2.Article 6(2)(a) of the Rome Convention of 19 June 1980 on the law applicable to contractual obligations must be interpreted as meaning that, in a situation in which an employee carries out his activities in more than one Contracting State, the country in which the employee habitually carries out his work in performance of the contract, within the meaning of that provision, is that in which or from which, in the light of all the factors which characterise that activity, the employee performs the greater part of his obligations towards his employer.

The criterion in Article 6(2)(a) of the Rome Convention is also to apply in a situation in which the employee carries out his activities in more than one Contracting State, if it is possible, for the court seised, to determine the State with which the work has a significant connection.

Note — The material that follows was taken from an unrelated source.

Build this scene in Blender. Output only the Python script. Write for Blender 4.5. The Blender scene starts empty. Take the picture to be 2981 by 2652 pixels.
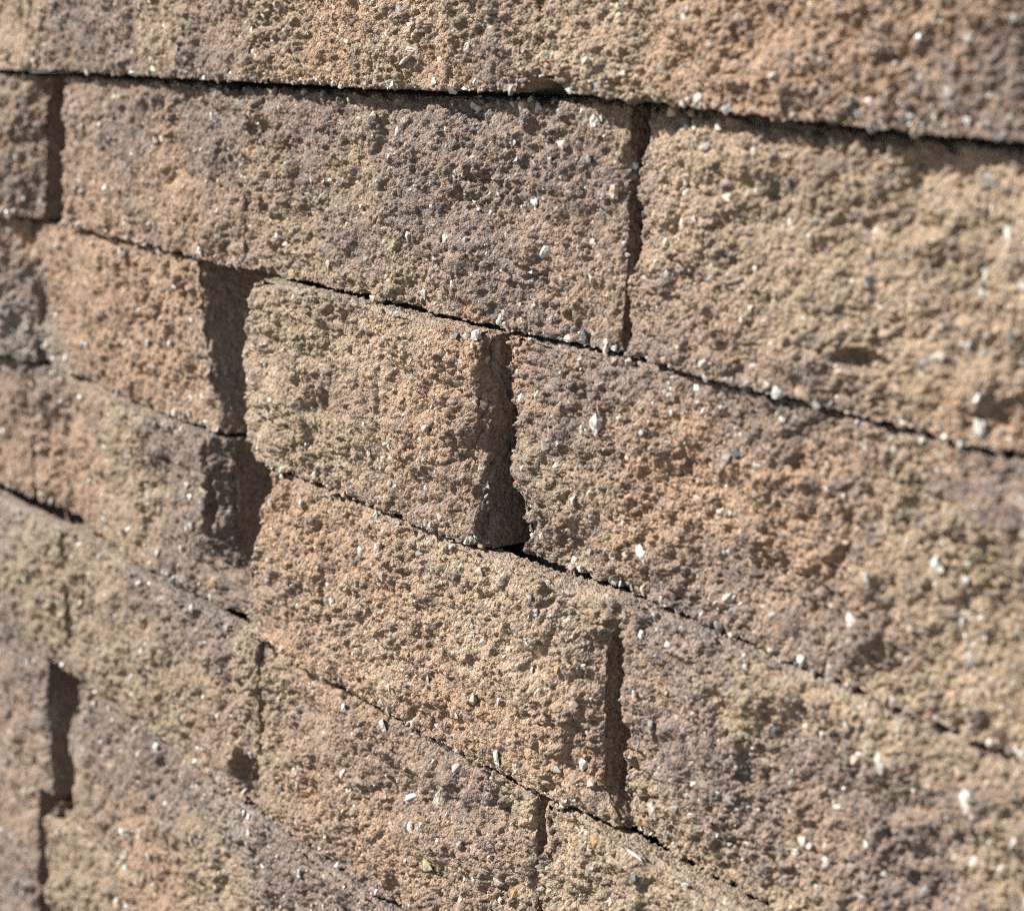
import bpy, math
import numpy as np

# ------------------------------------------------------------------ camera, world, sun, exposure
C = bpy.context.scene.collection
S = 0.1                                   # one course of the wall is 100 mm high
H0, DW, PITCH, ANG = 0.400, 4.860, math.radians(12.626), math.radians(-56.215)
cam = bpy.data.cameras.new("camera")
camo = bpy.data.objects.new("camera", cam); C.objects.link(camo)
bpy.context.scene.camera = camo
cam.sensor_fit = 'HORIZONTAL'; cam.sensor_width = 36.0; cam.lens = 5863.0 / 2981.0 * 36.0
cam.clip_start = 0.02; cam.clip_end = 100.0
camo.location = (0.0, -DW * S, H0 * S)
fx, fy = math.sin(ANG) * math.cos(PITCH), math.cos(ANG) * math.cos(PITCH)
camo.rotation_euler = (math.pi / 2 - PITCH, 0.0, math.atan2(-fx, fy))
cam.dof.use_dof = True
cam.dof.focus_distance = 0.92
cam.dof.aperture_fstop = 10.0

SUN = (-0.50, -0.66, 0.62)                # towards the sun: up, left of and in front of the wall
sv = np.array(SUN) / np.linalg.norm(SUN)
elev = math.asin(sv[2]); azim = math.atan2(sv[0], sv[1])
world = bpy.data.worlds.new("World"); bpy.context.scene.world = world
world.use_nodes = True
wn = world.node_tree.nodes; wl = world.node_tree.links
sky = wn.new("ShaderNodeTexSky"); sky.sky_type = 'NISHITA'; sky.sun_disc = False
sky.sun_elevation = elev; sky.sun_rotation = azim
wn["Background"].inputs["Strength"].default_value = 0.07
wl.new(sky.outputs[0], wn["Background"].inputs[0])
sl = bpy.data.lights.new("sun", 'SUN'); sl.energy = 5.0; sl.angle = math.radians(0.53); sl.color = (1.0, 0.965, 0.91)
so = bpy.data.objects.new("sun", sl); C.objects.link(so)
so.rotation_euler = (math.pi / 2 - elev, 0.0, math.atan2(-sv[0], sv[1]) + math.pi)
vs = bpy.context.scene.view_settings
vs.view_transform = 'Standard'; vs.look = 'None'; vs.gamma = 1.0; vs.exposure = 1.08
vs.use_curve_mapping = False
bpy.context.scene.cycles.use_denoising = False
bpy.context.scene.cycles.filter_width = 1.1
bpy.context.scene.cycles.use_adaptive_sampling = False

# ------------------------------------------------------------------ noise helpers (numpy, float32)
f32 = np.float32
def _h(ix, iy, seed):
    h = (ix.astype(np.uint32) * np.uint32(374761393)) ^ (iy.astype(np.uint32) * np.uint32(668265263)) ^ np.uint32((seed * 2246822519) & 0xFFFFFFFF)
    h = (h ^ (h >> np.uint32(13))) * np.uint32(1274126177)
    h = (h ^ (h >> np.uint32(15))) * np.uint32(2246822519)
    return h ^ (h >> np.uint32(16))
def _r(h, k):
    h = h * np.uint32(2654435761 + 2 * k * 40503) + np.uint32(k * 97)
    h = h ^ (h >> np.uint32(15))
    return (h & np.uint32(0xFFFFFF)).astype(f32) * f32(1.0 / 16777216.0)
def vnoise(x, y, seed):
    ix = np.floor(x).astype(np.int64); iy = np.floor(y).astype(np.int64)
    tx = (x - ix).astype(f32); ty = (y - iy).astype(f32)
    tx = tx * tx * (3 - 2 * tx); ty = ty * ty * (3 - 2 * ty)
    a = _r(_h(ix, iy, seed), 1); b = _r(_h(ix + 1, iy, seed), 1)
    c = _r(_h(ix, iy + 1, seed), 1); d = _r(_h(ix + 1, iy + 1, seed), 1)
    return (a + (b - a) * tx) * (1 - ty) + (c + (d - c) * tx) * ty - f32(0.5)
def fbm(x, y, seed, o=3, g=0.5):
    s = 0; a = 1.0; k = 1.0
    for i in range(o):
        s = s + a * vnoise(x * k + 17.3 * i, y * k - 9.1 * i, seed + 31 * i); a *= g; k *= 2.03
    return s
def grains(x, y, cell, seed, r0, r1, z0, z1):
    """height of a bed of half-buried balls (upper envelope), and a random id of the ball on top"""
    gx = x / cell; gy = y / cell
    ix = np.floor(gx).astype(np.int64); iy = np.floor(gy).astype(np.int64)
    best = np.full(x.shape, z0 - 0.05, f32); bid = np.zeros(x.shape, f32)
    for dx in (-1, 0, 1):
        for dy in (-1, 0, 1):
            h = _h(ix + dx, iy + dy, seed)
            px = (ix + dx + 0.5 + (_r(h, 1) - 0.5) * 0.95 - gx).astype(f32)
            py = (iy + dy + 0.5 + (_r(h, 2) - 0.5) * 0.95 - gy).astype(f32)
            an = _r(h, 6) * f32(3.1416); ca = np.cos(an); sa = np.sin(an); st = 1.0 + 0.55 * _r(h, 7)
            qx = (px * ca + py * sa) * st; qy = (py * ca - px * sa)
            rad = r0 + (r1 - r0) * _r(h, 3); zz = z0 + (z1 - z0) * _r(h, 4)
            k = rad * rad - qx * qx - qy * qy
            hh = np.where(k > 0, zz + np.sqrt(np.maximum(k, 0)) * 0.85, f32(-9))
            w = hh > best
            best = np.where(w, hh, best); bid = np.where(w, _r(h, 5), bid)
    return best * f32(cell), bid

def facets(x, y, cell, seed, tilt, curve):
    """broken facets: the upper envelope of tilted, slightly domed flakes"""
    gx = x / cell; gy = y / cell
    ix = np.floor(gx).astype(np.int64); iy = np.floor(gy).astype(np.int64)
    best = np.full(x.shape, -9.0, f32)
    for dx in (-1, 0, 1):
        for dy in (-1, 0, 1):
            h = _h(ix + dx, iy + dy, seed)
            px = (gx - (ix + dx + _r(h, 1))).astype(f32); py = (gy - (iy + dy + _r(h, 2))).astype(f32)
            hh = _r(h, 3) * 0.5 + tilt * ((_r(h, 4) - 0.5) * px + (_r(h, 5) - 0.5) * py) - curve * (px * px + py * py)
            best = np.maximum(best, hh)
    return best * f32(cell)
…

In the light of the objective of Article 6 of the Rome Convention, which is to guarantee adequate protection for the employee, the criterion of the country in which the work is habitually carried out, set out in Article6(2)(a), must be interpreted broadly. As in the Court’s interpretation of Article 5(1) of the Brussels Convention of 27September1968 on jurisdiction and the enforcement of judgments in civil and commercial matters, the criterion of the country in which the work is habitually carried out must be understood as referring to the place in which or from which the employee actually carries out his working activities and, failing a centre of activities, to the place where he carries out the majority of his activities. That interpretation is consistent also with the wording of the new provision on the conflict-of-law rules relating to individual contracts of employment, introduced by Regulation No593/2008 on the law applicable to contractual obligations (Rome I), and in particular with Article 8 thereof.

As regards work in the international transport sector, in order to determine the State in which the employee habitually carries out his work, the referring court must take account of all the factors specific to that activity. To that end, it must, in particular, determine in which State the place is situated from which the employee carries out his transport tasks, receives instructions concerning his tasks and arranges his work, and the place where his work tools are situated. It must also determine the places where the transport is principally carried out, where the goods are unloaded and the place to which the employee returns after completing his tasks.